• [Description of the task]: Leave out the pictures, and write out exactly the lines from the beginning of the material to the line holding "SX, SY = 6.9, 6.7", that line included, and nothing else.

• [Extracted information]:
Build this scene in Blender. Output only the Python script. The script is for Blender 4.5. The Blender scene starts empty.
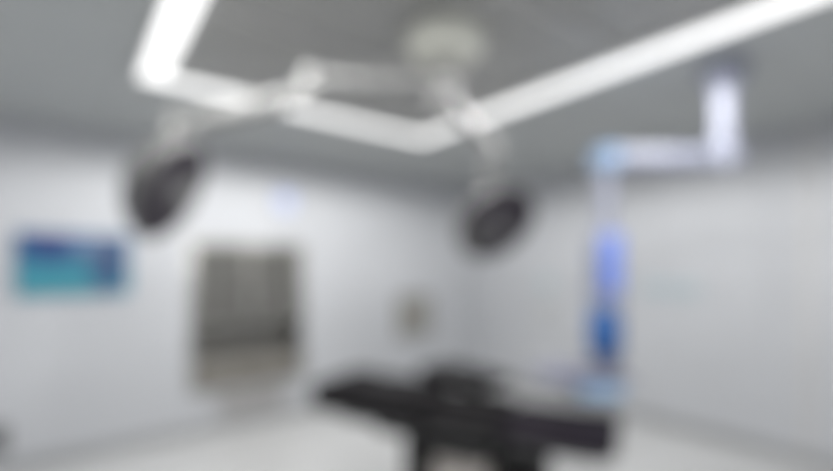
import bpy, bmesh, math
from mathutils import Vector, Matrix

PI = math.pi
SC = bpy.context.scene
COL = SC.collection
H = 2.957            # ceiling height; the far room corner is the origin, the room lies in -X, -Y
SX, SY = 6.9, 6.7    # room size

# ------------------------------------------------------------------ materials
def mat(name, col, rough=0.5, metal=0.0, emit=None, estr=0.0, noise=0.0, nscale=8.0, spec=0.5, coat=0.0):
    m = bpy.data.materials.new(name); m.use_nodes = True
    nt = m.node_tree; b = nt.nodes['Principled BSDF']
    b.inputs['Roughness'].default_value = rough
    b.inputs['Metallic'].default_value = metal
    b.inputs['Specular IOR Level'].default_value = spec
    b.inputs['Coat Weight'].default_value = coat
    c = (*col, 1)
    b.inputs['Base Color'].default_value = c
    if noise:
        tc = nt.nodes.new('ShaderNodeTexCoord'); n = nt.nodes.new('ShaderNodeTexNoise')
        n.inputs['Scale'].default_value = nscale; n.inputs['Detail'].default_value = 4
        mx = nt.nodes.new('ShaderNodeMix'); mx.data_type = 'RGBA'
        mx.inputs['A'].default_value = (*[x * (1 - noise) for x in col], 1)
        mx.inputs['B'].default_value = (*[min(1, x * (1 + noise)) for x in col], 1)
        nt.links.new(tc.outputs['Object'], n.inputs['Vector'])
        nt.links.new(n.outputs['Fac'], mx.inputs['Factor'])
        nt.links.new(mx.outputs['Result'], b.inputs['Base Color'])
    if emit:
        b.inputs['Emission Color'].default_value = (*emit, 1)
        b.inputs['Emission Strength'].default_value = estr
    return m

def panel_mat(name, col, rough, axis, step, seam_col, width=0.006):
    """painted panels with thin joint lines every «step» metres along one or two axes"""
    m = mat(name, col, rough); nt = m.node_tree; b = nt.nodes['Principled BSDF']
    tc = nt.nodes.new('ShaderNodeTexCoord'); sp = nt.nodes.new('ShaderNodeSeparateXYZ')
    nt.links.new(tc.outputs['Object'], sp.inputs[0])
    out = None
    for a, s in zip(axis, step):
        md = nt.nodes.new('ShaderNodeMath'); md.operation = 'PINGPONG'; md.inputs[1].default_value = s / 2
        nt.links.new(sp.outputs[a], md.inputs[0])
        lt = nt.nodes.new('ShaderNodeMath'); lt.operation = 'LESS_THAN'; lt.inputs[1].default_value = width / 2
        nt.links.new(md.outputs[0], lt.inputs[0])
        if out is None: out = lt
        else:
            mx = nt.nodes.new('ShaderNodeMath'); mx.operation = 'MAXIMUM'
            nt.links.new(out.outputs[0], mx.inputs[0]); nt.links.new(lt.outputs[0], mx.inputs[1]); out = mx
    c = nt.nodes.new('ShaderNodeMix'); c.data_type = 'RGBA'
    c.inputs['A'].default_value = (*col, 1); c.inputs['B'].default_value = (*seam_col, 1)
    nt.links.new(out.outputs[0], c.inputs['Factor']); nt.links.new(c.outputs['Result'], b.inputs['Base Color'])
    return m

def mesh_mat(name, col, hole, scale):
    """perforated sheet: rows of small dark holes"""
    m = mat(name, col, 0.5, 0.3); nt = m.node_tree; b = nt.nodes['Principled BSDF']
    tc = nt.nodes.new('ShaderNodeTexCoord'); v = nt.nodes.new('ShaderNodeTexVoronoi')
    v.inputs['Scale'].default_value = scale; v.inputs['Randomness'].default_value = 0.0
    lt = nt.nodes.new('ShaderNodeMath'); lt.operation = 'LESS_THAN'; lt.inputs[1].default_value = 0.3
    c = nt.nodes.new('ShaderNodeMix'); c.data_type = 'RGBA'
    c.inputs['A'].default_value = (*col, 1); c.inputs['B'].default_value = (*hole, 1)
    nt.links.new(tc.outputs['Object'], v.inputs['Vector']); nt.links.new(v.outputs['Distance'], lt.inputs[0])
    nt.links.new(lt.outputs[0], c.inputs['Factor']); nt.links.new(c.outputs['Result'], b.inputs['Base Color'])
    return m

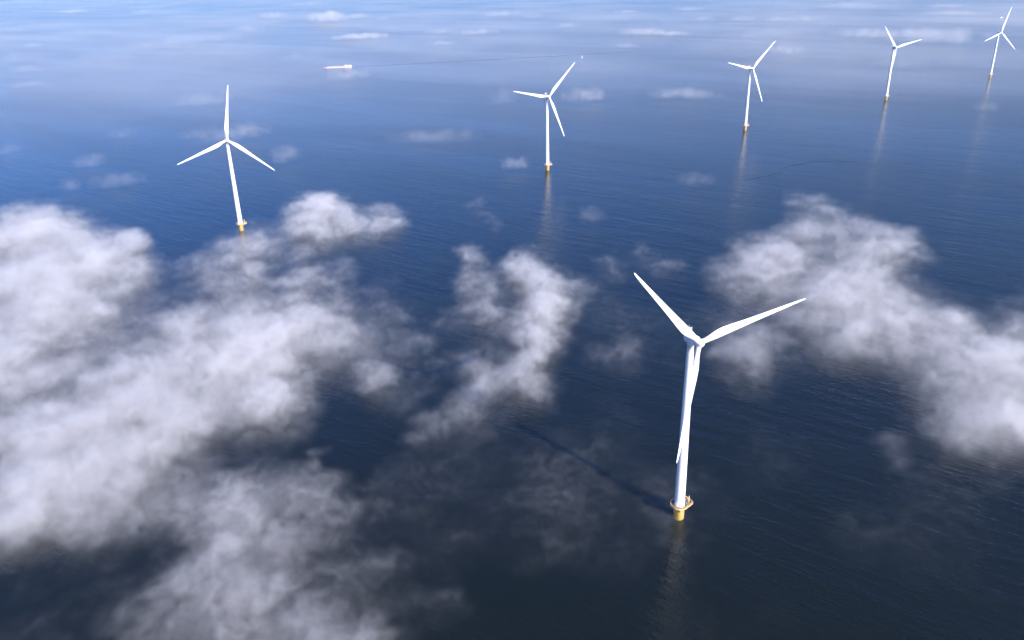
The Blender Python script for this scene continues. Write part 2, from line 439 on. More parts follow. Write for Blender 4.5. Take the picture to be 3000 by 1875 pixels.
mb = MB(); mb.box((L/2-17.3, 0, 6.7), (5.3, 7.1, 1.0)); mb.build('window', M_GLASS, wh)

sb = bpy.data.objects.new('sailing_boat', None); col.objects.link(sb); sb.location = (228.4, 2511.5, 0); sb.rotation_euler = (0, 0, .4); sb.scale = (.6, .6, .6)
tag(sb, 'tiny white sailing boat alone on the open water', 'sailing boat')
mb = MB(); mb.ring_loft(hull_rings(10, 3.1, -.3, 1.0, .45, .1, .6, .3)); mb.build('hull', M_HATCH, sb)
mb = MB(); mb.tube([(-.6, 0, .9), (-.6, 0, 12.5)], .09, 6); mb.tube([(-.5, 0, 1.9), (3.6, .7, 1.9)], .07, 6); mb.build('mast', M_GREY, sb)
mb = MB(); mb.ring_loft([[(-.5+4.0*(1-k/8)*s, .7*(1-k/8)*s + .35*math.sin(math.pi*s)*(1-k/8) + o, 2.1+10*k/8) for s, o in ((0, 0), (.33, 0), (.66, 0), (1, 0), (1, .06), (.66, .06), (.33, .06), (0, .06))] for k in range(8)]); mb.build('sail', M_HATCH, sb)

mbt = bpy.data.objects.new('motor_boat', None); col.objects.link(mbt); mbt.location = (2189, 3767, 0)
dv = Vector((2191.6-2119.8, 3768.6-3747.7)); mbt.rotation_euler = (0, 0, math.atan2(dv.y, dv.x) + math.pi)
tag(mbt, 'small white motor boat trailing a pale wake behind the farthest turbine', 'motor boat')
mb = MB(); mb.ring_loft(hull_rings(17, 4.8, -.4, 1.9, .4, .08, .7, .8)); mb.build('hull', M_HATCH, mbt)
mb = MB(); mb.box((.5, 0, 2.8), (5.5, 3.5, 1.9)); mb.box((1.0, 0, 4.2), (3.4, 3.0, 1.0)); mb.tube([(1.2, 0, 4.6), (1.2, 0, 8.5)], .14, 6); cb = mb.build('cabin', M_HATCH, mbt)
mb = MB(); mb.box((.5, 0, 3.1), (5.6, 3.6, .6)); mb.build('window', M_GLASS, cb)

# wakes and slick lines on the water
M_CALM = sea_material('calmed_water', 0.25, 0.0)
M_RUF = sea_material('ruffled_water', 2.6, 0.12)
M_FOAM = material('wake_foam', (0.62, 0.66, 0.70), 0.7, 0, 0.6, 0.12)
wk = [(-441, 2419.7), (-400, 2431), (-330, 2446), (-230, 2472), (-110, 2506), (30, 2545), (180, 2590), (380, 2650)]
M_WAKE = sea_material('wake_water', 3.4, 0.18)
ribbon('wake', wk, [7, 9, 12, 15, 18, 20, 20, 8], .03, M_WAKE, 'long thin wake stretching out behind the cargo barge', 'wake')
ribbon('wake', [(x+2.5, y+8.5) for x, y in wk], [3, 4, 6, 8, 9, 9, 8, 4], .034, M_CALM, 'pale smooth strip along the far side of the barge wake', 'wake')
ribbon('wake', [(2183, 3765.5), (2160, 3759), (2140, 3753), (2105, 3743)], [4, 6, 5, 3], .03, M_FOAM, 'short pale foam wake behind the small motor boat', 'wake')
SL = [[(285, 974.7), (308, 986), (330.9, 1000.2), (352, 1012)], [(360, 1040), (392, 1060), (420, 1072), (441.9, 1066), (478, 1056)], [(476, 1052), (492, 1060), (511.2, 1068.2)],
      [(741.3, 1169.1), (765, 1183)], [(660, 1140), (690, 1151)], [(560, 1086), (585, 1094)]]
for s in SL:
    ribbon('current_line', s, [.5] + [2.2]*(len(s)-2) + [.5], .03, M_RUF, 'thin dark ruffled line on the open water below the turbine row', 'current line')['group'] = 'ruffled lines on the water'

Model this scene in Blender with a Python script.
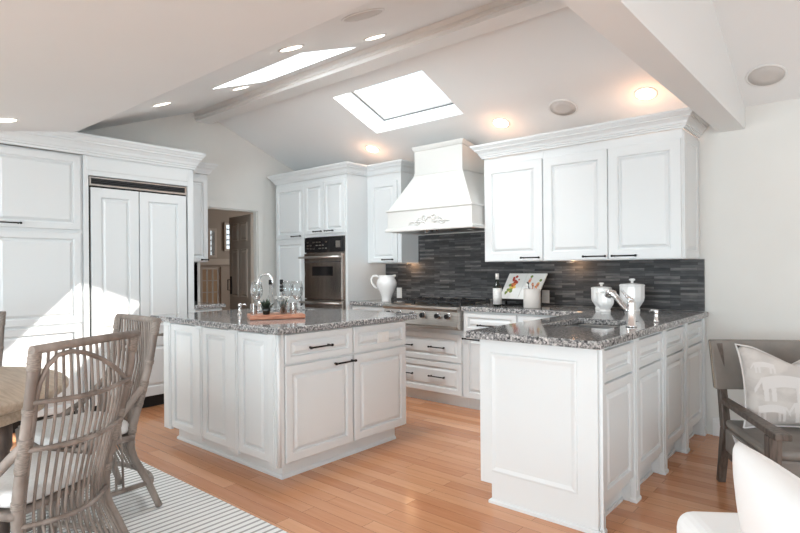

• [Solution to this task]:
Build this scene in Blender. Output only the Python script. The script is for Blender 4.5. The Blender scene starts empty.
import bpy, bmesh, math
from mathutils import Vector, Matrix

PI = math.pi
SC = bpy.context.scene
COL = SC.collection
H = 2.957            # ceiling height; the far room corner is the origin, the room lies in -X, -Y
SX, SY = 6.9, 6.7    # room size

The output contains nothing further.